## PROVIDED ENTRIES
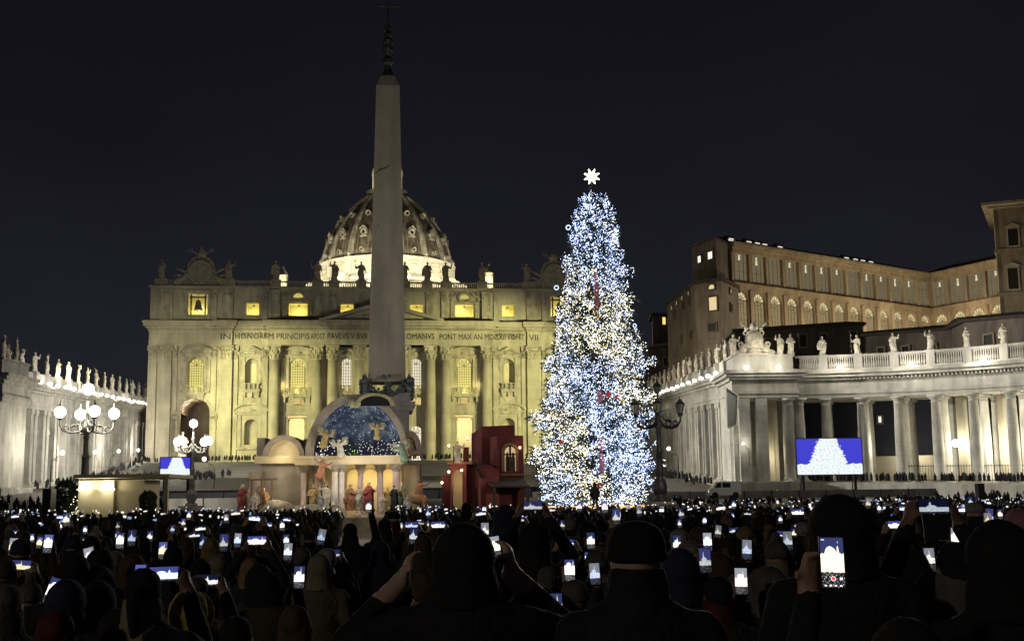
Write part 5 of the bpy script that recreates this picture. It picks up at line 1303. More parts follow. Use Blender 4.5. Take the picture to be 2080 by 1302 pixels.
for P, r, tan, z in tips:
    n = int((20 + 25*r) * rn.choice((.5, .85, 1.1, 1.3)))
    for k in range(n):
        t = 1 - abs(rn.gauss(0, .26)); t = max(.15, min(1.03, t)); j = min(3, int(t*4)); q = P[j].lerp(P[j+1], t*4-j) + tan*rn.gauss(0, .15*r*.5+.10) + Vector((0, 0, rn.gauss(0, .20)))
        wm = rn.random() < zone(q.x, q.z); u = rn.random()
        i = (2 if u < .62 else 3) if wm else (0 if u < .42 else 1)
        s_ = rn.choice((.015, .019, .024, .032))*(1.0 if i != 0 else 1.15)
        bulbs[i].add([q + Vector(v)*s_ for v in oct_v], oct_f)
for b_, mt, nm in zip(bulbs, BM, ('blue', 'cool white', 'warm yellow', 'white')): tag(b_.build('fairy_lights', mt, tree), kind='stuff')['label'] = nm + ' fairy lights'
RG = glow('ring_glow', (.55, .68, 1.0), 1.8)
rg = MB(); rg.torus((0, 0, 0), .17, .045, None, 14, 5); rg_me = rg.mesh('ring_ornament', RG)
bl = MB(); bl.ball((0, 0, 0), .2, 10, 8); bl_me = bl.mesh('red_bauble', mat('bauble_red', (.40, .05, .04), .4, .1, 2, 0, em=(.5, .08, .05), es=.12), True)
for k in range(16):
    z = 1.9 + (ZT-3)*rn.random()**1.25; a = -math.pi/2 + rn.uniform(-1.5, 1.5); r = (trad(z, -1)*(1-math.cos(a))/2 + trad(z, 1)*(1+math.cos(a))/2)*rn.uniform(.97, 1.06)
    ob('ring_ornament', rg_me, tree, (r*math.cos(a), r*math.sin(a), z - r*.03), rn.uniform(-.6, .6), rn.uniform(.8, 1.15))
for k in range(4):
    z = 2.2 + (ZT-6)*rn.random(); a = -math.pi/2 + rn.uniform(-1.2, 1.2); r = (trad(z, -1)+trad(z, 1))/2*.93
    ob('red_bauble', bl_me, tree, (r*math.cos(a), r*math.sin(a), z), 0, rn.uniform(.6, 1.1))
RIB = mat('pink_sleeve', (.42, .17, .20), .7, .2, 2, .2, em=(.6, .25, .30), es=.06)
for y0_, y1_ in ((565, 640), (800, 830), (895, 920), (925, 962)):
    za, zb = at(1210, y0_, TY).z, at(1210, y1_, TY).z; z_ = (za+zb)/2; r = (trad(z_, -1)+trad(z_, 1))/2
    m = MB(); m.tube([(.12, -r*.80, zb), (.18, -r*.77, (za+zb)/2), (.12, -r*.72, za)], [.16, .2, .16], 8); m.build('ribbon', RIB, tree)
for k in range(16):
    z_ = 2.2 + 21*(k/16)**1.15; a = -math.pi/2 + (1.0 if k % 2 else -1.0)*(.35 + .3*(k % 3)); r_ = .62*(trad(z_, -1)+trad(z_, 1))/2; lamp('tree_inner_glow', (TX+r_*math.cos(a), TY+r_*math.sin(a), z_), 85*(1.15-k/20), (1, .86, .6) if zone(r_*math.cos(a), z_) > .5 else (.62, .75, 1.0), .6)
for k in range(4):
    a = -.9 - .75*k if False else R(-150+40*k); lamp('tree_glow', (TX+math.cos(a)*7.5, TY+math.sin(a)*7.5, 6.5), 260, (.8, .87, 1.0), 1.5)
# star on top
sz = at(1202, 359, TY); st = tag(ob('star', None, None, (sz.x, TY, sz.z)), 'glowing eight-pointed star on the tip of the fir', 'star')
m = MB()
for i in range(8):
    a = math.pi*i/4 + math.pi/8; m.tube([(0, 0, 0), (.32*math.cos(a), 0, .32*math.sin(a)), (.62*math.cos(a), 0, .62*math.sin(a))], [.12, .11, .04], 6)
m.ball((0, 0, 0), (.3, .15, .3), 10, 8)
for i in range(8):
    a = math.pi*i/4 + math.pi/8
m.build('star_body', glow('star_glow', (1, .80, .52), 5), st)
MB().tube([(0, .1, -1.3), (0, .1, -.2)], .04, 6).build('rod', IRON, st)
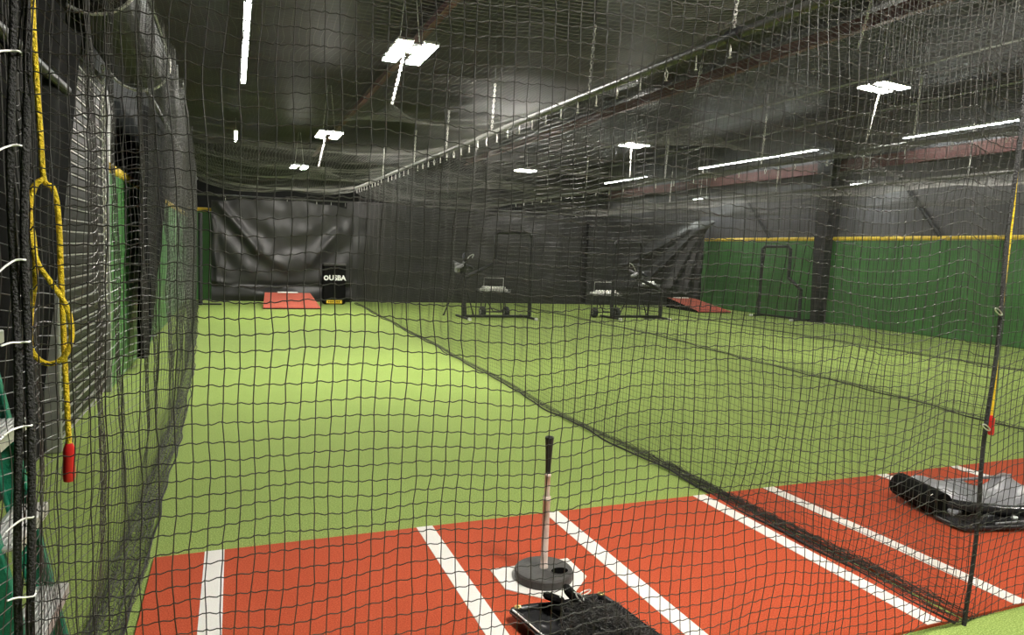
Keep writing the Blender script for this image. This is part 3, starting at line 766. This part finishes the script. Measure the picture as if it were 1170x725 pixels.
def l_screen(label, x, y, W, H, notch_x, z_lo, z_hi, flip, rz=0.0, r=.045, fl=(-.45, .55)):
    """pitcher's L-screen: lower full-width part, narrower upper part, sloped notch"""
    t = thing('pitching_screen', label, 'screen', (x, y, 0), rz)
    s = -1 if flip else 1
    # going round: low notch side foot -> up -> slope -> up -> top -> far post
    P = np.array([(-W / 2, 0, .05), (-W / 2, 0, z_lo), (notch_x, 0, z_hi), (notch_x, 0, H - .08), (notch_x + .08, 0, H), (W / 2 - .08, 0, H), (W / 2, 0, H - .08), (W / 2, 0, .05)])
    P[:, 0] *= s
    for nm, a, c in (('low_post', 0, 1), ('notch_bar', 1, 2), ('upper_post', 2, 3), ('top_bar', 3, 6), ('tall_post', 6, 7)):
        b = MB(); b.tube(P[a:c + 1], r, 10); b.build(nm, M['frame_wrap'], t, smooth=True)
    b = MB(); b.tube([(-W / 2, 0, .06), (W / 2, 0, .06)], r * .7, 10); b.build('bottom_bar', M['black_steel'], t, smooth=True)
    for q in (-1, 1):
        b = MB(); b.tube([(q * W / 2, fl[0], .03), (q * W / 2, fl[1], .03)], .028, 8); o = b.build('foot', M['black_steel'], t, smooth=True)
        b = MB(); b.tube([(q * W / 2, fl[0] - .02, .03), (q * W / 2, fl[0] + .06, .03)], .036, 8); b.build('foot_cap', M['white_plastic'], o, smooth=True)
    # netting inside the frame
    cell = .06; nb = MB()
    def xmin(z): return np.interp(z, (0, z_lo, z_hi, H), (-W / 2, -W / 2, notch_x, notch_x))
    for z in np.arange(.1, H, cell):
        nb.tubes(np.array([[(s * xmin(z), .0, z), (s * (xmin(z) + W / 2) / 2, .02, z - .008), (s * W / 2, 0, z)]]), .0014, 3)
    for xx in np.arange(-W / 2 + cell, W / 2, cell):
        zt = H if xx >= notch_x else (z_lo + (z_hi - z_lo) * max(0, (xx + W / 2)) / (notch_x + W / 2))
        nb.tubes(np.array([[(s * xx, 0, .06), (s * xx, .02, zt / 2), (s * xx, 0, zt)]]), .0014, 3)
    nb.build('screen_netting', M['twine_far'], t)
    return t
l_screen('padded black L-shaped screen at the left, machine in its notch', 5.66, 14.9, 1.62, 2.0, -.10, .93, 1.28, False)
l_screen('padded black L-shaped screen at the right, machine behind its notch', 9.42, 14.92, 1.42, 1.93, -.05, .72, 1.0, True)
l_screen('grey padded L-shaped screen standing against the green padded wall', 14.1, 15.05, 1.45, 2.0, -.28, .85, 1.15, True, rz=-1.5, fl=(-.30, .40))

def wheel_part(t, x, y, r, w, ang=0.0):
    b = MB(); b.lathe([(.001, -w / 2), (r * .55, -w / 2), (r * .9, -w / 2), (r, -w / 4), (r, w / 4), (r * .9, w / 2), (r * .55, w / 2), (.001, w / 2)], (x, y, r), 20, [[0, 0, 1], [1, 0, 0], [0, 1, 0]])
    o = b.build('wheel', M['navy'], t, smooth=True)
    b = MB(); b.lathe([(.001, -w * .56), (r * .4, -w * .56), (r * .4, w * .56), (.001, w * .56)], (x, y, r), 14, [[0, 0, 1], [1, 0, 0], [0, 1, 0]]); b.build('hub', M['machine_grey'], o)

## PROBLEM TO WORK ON
Print all entries exactly. The images do not belong in the copy.

## CORRECT RESPONSE
Write part 5 of the bpy script that recreates this picture. It picks up at line 1303. More parts follow. Use Blender 4.5. Take the picture to be 2080 by 1302 pixels.
for P, r, tan, z in tips:
    n = int((20 + 25*r) * rn.choice((.5, .85, 1.1, 1.3)))
    for k in range(n):
        t = 1 - abs(rn.gauss(0, .26)); t = max(.15, min(1.03, t)); j = min(3, int(t*4)); q = P[j].lerp(P[j+1], t*4-j) + tan*rn.gauss(0, .15*r*.5+.10) + Vector((0, 0, rn.gauss(0, .20)))
        wm = rn.random() < zone(q.x, q.z); u = rn.random()
        i = (2 if u < .62 else 3) if wm else (0 if u < .42 else 1)
        s_ = rn.choice((.015, .019, .024, .032))*(1.0 if i != 0 else 1.15)
        bulbs[i].add([q + Vector(v)*s_ for v in oct_v], oct_f)
for b_, mt, nm in zip(bulbs, BM, ('blue', 'cool white', 'warm yellow', 'white')): tag(b_.build('fairy_lights', mt, tree), kind='stuff')['label'] = nm + ' fairy lights'
RG = glow('ring_glow', (.55, .68, 1.0), 1.8)
rg = MB(); rg.torus((0, 0, 0), .17, .045, None, 14, 5); rg_me = rg.mesh('ring_ornament', RG)
bl = MB(); bl.ball((0, 0, 0), .2, 10, 8); bl_me = bl.mesh('red_bauble', mat('bauble_red', (.40, .05, .04), .4, .1, 2, 0, em=(.5, .08, .05), es=.12), True)
for k in range(16):
    z = 1.9 + (ZT-3)*rn.random()**1.25; a = -math.pi/2 + rn.uniform(-1.5, 1.5); r = (trad(z, -1)*(1-math.cos(a))/2 + trad(z, 1)*(1+math.cos(a))/2)*rn.uniform(.97, 1.06)
    ob('ring_ornament', rg_me, tree, (r*math.cos(a), r*math.sin(a), z - r*.03), rn.uniform(-.6, .6), rn.uniform(.8, 1.15))
for k in range(4):
    z = 2.2 + (ZT-6)*rn.random(); a = -math.pi/2 + rn.uniform(-1.2, 1.2); r = (trad(z, -1)+trad(z, 1))/2*.93
    ob('red_bauble', bl_me, tree, (r*math.cos(a), r*math.sin(a), z), 0, rn.uniform(.6, 1.1))
RIB = mat('pink_sleeve', (.42, .17, .20), .7, .2, 2, .2, em=(.6, .25, .30), es=.06)
for y0_, y1_ in ((565, 640), (800, 830), (895, 920), (925, 962)):
    za, zb = at(1210, y0_, TY).z, at(1210, y1_, TY).z; z_ = (za+zb)/2; r = (trad(z_, -1)+trad(z_, 1))/2
    m = MB(); m.tube([(.12, -r*.80, zb), (.18, -r*.77, (za+zb)/2), (.12, -r*.72, za)], [.16, .2, .16], 8); m.build('ribbon', RIB, tree)
for k in range(16):
    z_ = 2.2 + 21*(k/16)**1.15; a = -math.pi/2 + (1.0 if k % 2 else -1.0)*(.35 + .3*(k % 3)); r_ = .62*(trad(z_, -1)+trad(z_, 1))/2; lamp('tree_inner_glow', (TX+r_*math.cos(a), TY+r_*math.sin(a), z_), 85*(1.15-k/20), (1, .86, .6) if zone(r_*math.cos(a), z_) > .5 else (.62, .75, 1.0), .6)
for k in range(4):
    a = -.9 - .75*k if False else R(-150+40*k); lamp('tree_glow', (TX+math.cos(a)*7.5, TY+math.sin(a)*7.5, 6.5), 260, (.8, .87, 1.0), 1.5)
# star on top
sz = at(1202, 359, TY); st = tag(ob('star', None, None, (sz.x, TY, sz.z)), 'glowing eight-pointed star on the tip of the fir', 'star')
m = MB()
for i in range(8):
    a = math.pi*i/4 + math.pi/8; m.tube([(0, 0, 0), (.32*math.cos(a), 0, .32*math.sin(a)), (.62*math.cos(a), 0, .62*math.sin(a))], [.12, .11, .04], 6)
m.ball((0, 0, 0), (.3, .15, .3), 10, 8)
for i in range(8):
    a = math.pi*i/4 + math.pi/8
m.build('star_body', glow('star_glow', (1, .80, .52), 5), st)
MB().tube([(0, .1, -1.3), (0, .1, -.2)], .04, 6).build('rod', IRON, st)
Keep writing the Blender script for this image. This is part 3, starting at line 766. This part finishes the script. Measure the picture as if it were 1170x725 pixels.
def l_screen(label, x, y, W, H, notch_x, z_lo, z_hi, flip, rz=0.0, r=.045, fl=(-.45, .55)):
    """pitcher's L-screen: lower full-width part, narrower upper part, sloped notch"""
    t = thing('pitching_screen', label, 'screen', (x, y, 0), rz)
    s = -1 if flip else 1
    # going round: low notch side foot -> up -> slope -> up -> top -> far post
    P = np.array([(-W / 2, 0, .05), (-W / 2, 0, z_lo), (notch_x, 0, z_hi), (notch_x, 0, H - .08), (notch_x + .08, 0, H), (W / 2 - .08, 0, H), (W / 2, 0, H - .08), (W / 2, 0, .05)])
    P[:, 0] *= s
    for nm, a, c in (('low_post', 0, 1), ('notch_bar', 1, 2), ('upper_post', 2, 3), ('top_bar', 3, 6), ('tall_post', 6, 7)):
        b = MB(); b.tube(P[a:c + 1], r, 10); b.build(nm, M['frame_wrap'], t, smooth=True)
    b = MB(); b.tube([(-W / 2, 0, .06), (W / 2, 0, .06)], r * .7, 10); b.build('bottom_bar', M['black_steel'], t, smooth=True)
    for q in (-1, 1):
        b = MB(); b.tube([(q * W / 2, fl[0], .03), (q * W / 2, fl[1], .03)], .028, 8); o = b.build('foot', M['black_steel'], t, smooth=True)
        b = MB(); b.tube([(q * W / 2, fl[0] - .02, .03), (q * W / 2, fl[0] + .06, .03)], .036, 8); b.build('foot_cap', M['white_plastic'], o, smooth=True)
    # netting inside the frame
    cell = .06; nb = MB()
    def xmin(z): return np.interp(z, (0, z_lo, z_hi, H), (-W / 2, -W / 2, notch_x, notch_x))
    for z in np.arange(.1, H, cell):
        nb.tubes(np.array([[(s * xmin(z), .0, z), (s * (xmin(z) + W / 2) / 2, .02, z - .008), (s * W / 2, 0, z)]]), .0014, 3)
    for xx in np.arange(-W / 2 + cell, W / 2, cell):
        zt = H if xx >= notch_x else (z_lo + (z_hi - z_lo) * max(0, (xx + W / 2)) / (notch_x + W / 2))
        nb.tubes(np.array([[(s * xx, 0, .06), (s * xx, .02, zt / 2), (s * xx, 0, zt)]]), .0014, 3)
    nb.build('screen_netting', M['twine_far'], t)
    return t
l_screen('padded black L-shaped screen at the left, machine in its notch', 5.66, 14.9, 1.62, 2.0, -.10, .93, 1.28, False)
l_screen('padded black L-shaped screen at the right, machine behind its notch', 9.42, 14.92, 1.42, 1.93, -.05, .72, 1.0, True)
l_screen('grey padded L-shaped screen standing against the green padded wall', 14.1, 15.05, 1.45, 2.0, -.28, .85, 1.15, True, rz=-1.5, fl=(-.30, .40))

def wheel_part(t, x, y, r, w, ang=0.0):
    b = MB(); b.lathe([(.001, -w / 2), (r * .55, -w / 2), (r * .9, -w / 2), (r, -w / 4), (r, w / 4), (r * .9, w / 2), (r * .55, w / 2), (.001, w / 2)], (x, y, r), 20, [[0, 0, 1], [1, 0, 0], [0, 1, 0]])
    o = b.build('wheel', M['navy'], t, smooth=True)
    b = MB(); b.lathe([(.001, -w * .56), (r * .4, -w * .56), (r * .4, w * .56), (.001, w * .56)], (x, y, r), 14, [[0, 0, 1], [1, 0, 0], [0, 1, 0]]); b.build('hub', M['machine_grey'], o)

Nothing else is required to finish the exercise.